What state regime corresponds to workers’ control of production? It is obvious that the power is not yet in the hands of the proletariat, otherwise we would have not workers’ control of production but the control of production by the workers’ state as an introduction to a regime of state production on the foundations of nationalization. What we are talking about is workers’ control under the capitalist regime, under the power of the bourgeoisie. However, a bourgeoisie that feels it is firmly in the saddle will never tolerate dual power in its enterprises. Workers’ control consequently, can be carried out only under the condition of an abrupt change in the relationship of forces unfavourable to the bourgeoisie and its state. Control can be imposed only by force upon the bourgeoisie, by a proletariat on the road to the moment of taking power from them, and then also ownership of the means of production. Thus the regime of workers’ control, a provisional transitional regime by its very essence, can correspond only to the period of the convulsing of the bourgeois state, the proletarian offensive, and the failing back of the bourgeoisie, that is, to the period of the proletarian revolution in the fullest sense of the word.”
This shows the utopian and duplicitous nature of those demands of sections of the statist left for nationalisation by the capitalist state, accompanied by face-saving calls for it to also hand over workers control. As Trotsky describes, such a demand is only possible in conditions of dual power in society, in which the workers seize control of their own workplaces, arms in hand.
“If the bourgeois is already no longer the master, that is, not entirely the master, in his factory, then it follows that he is also no longer completely the master in his state. This means that to the regime of dual power in the factories corresponds the regime of dual power in the state.

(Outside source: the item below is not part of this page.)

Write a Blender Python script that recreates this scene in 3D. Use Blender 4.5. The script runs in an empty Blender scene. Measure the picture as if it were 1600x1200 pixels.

This correspondence, however, should not be understood mechanically, that is, not as meaning that dual power in the enterprises and dual power in the state are born on one and the same day. An advanced regime of dual power, as one of the highly probable stages of the proletarian revolution in every country, can develop in different countries in different ways, from differing elements. Thus, for example, in certain circumstances (a deep and persevering economic crisis, a strong state of organization of the workers in the enterprises, a relatively weak revolutionary party, a relatively strong state keeping a vigorous fascism in reserve, etc.) workers’ control of production can come considerably ahead of developed political dual power in a country.”